Jon King, covering the event for Michigan Advance, notes criticism of a recent pro-censorship rally in Dearborn.
Abdullah Hammoud, the city’s first Arab-American and Muslim mayor, was responding to a rally last Sunday in front of Dearborn’s Centennial Library in which several hundred protestors, called together by fliers that said “protect our children,” supported a decision by the Dearborn Public Schools to temporarily remove seven titles from their collection, most of them including LGBTQ+ themes and/or characters.
While a district book review committee including parents, teachers and administrators plans to review the titles, rally organizer Stephanie Butler said the books were an effort to “sexualize” children, a charge that has gained national momentum in recent months as attacks against the LGBTQ+ community have been repeatedly made by far-right Republican candidates and groups like Moms For Liberty.
Stephanie Butler insists she has never been a member of Moms for Liberty, but if evidence offered on Twitter is correct, that is a lie.

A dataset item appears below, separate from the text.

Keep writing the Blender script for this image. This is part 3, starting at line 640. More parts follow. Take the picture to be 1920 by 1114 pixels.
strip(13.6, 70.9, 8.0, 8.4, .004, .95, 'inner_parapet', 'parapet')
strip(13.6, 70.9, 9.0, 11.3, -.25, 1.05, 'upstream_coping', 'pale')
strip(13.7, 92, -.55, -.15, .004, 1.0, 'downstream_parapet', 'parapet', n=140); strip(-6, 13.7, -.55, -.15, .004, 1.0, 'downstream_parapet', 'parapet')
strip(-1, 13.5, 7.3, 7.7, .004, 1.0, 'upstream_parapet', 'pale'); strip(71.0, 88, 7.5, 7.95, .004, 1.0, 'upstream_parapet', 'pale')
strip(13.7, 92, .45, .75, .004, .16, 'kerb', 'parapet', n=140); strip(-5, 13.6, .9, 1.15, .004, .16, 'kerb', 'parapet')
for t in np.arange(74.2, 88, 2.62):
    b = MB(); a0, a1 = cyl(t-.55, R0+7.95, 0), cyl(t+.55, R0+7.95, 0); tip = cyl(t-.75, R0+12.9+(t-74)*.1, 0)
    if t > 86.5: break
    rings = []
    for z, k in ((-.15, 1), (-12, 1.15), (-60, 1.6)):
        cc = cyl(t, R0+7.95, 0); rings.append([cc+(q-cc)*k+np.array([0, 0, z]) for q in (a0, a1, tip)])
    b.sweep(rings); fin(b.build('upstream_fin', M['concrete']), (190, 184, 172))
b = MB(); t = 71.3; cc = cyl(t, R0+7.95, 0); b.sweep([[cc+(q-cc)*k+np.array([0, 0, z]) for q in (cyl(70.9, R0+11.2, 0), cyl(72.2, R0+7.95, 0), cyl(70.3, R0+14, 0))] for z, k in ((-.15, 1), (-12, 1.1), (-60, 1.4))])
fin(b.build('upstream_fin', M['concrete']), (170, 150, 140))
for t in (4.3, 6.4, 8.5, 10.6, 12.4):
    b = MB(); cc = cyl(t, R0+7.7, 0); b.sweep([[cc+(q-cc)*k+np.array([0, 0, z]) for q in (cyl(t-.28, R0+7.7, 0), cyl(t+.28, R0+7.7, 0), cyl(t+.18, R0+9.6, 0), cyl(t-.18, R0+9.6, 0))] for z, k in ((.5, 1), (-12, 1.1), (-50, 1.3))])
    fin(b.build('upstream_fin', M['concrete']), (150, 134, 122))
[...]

The rally was touted on social media by Michigan GOP Co-Chair Meshawn Maddock. It also coincides with a push during Banned Books Week by GOP gubernatorial candidate Tudor Dixon to ban what she calls “pornographic” books in schools, although she has not produced any titles, despite multiple media requests for over a week. Dixon is challenging Democratic Gov. Gretchen Whitmer on Nov. 8.
Sunday’s rally, at which Butler was a featured speaker, featured a litany of anti-LGBTQ+ points of view including one sign that said “Stop grooming students, you sexually perverted animals.”
Hammoud’s response was straightforward and clear.
In response to the protest, Hammoud, a Democratic former state House member, on Tuesday tweeted a message which called libraries “a gateway to knowledge, to imagination, and to possibility,” and then vowed that when it came to the city’s libraries, “for the sake of our children, no book will be removed off the shelves.”
He said that a “false choice” was being presented between parental responsibility and the freedom to learn.
“As a parent and as a Mayor, I believe we can have both,” said Hammoud, adding that when it came to issues as important as childhood education, “people can disagree on ideas without letting bad-faith actors tear our community apart.”
He noted the rally, which was staged the day after Banned Books Week came to an end, is part of a national trend.
“But make no mistake: at their core, these are attempts to limit our freedoms and it will not stop there,” he said. “The same dangerous ideology that once considered people like me ‘a problem’ in Dearborn is now being revived under the guise of preserving ‘liberty.’
Michigan is just one of many states in which political candidates are coming down hard against the freedom of students, or even all people, to read what they choose to read.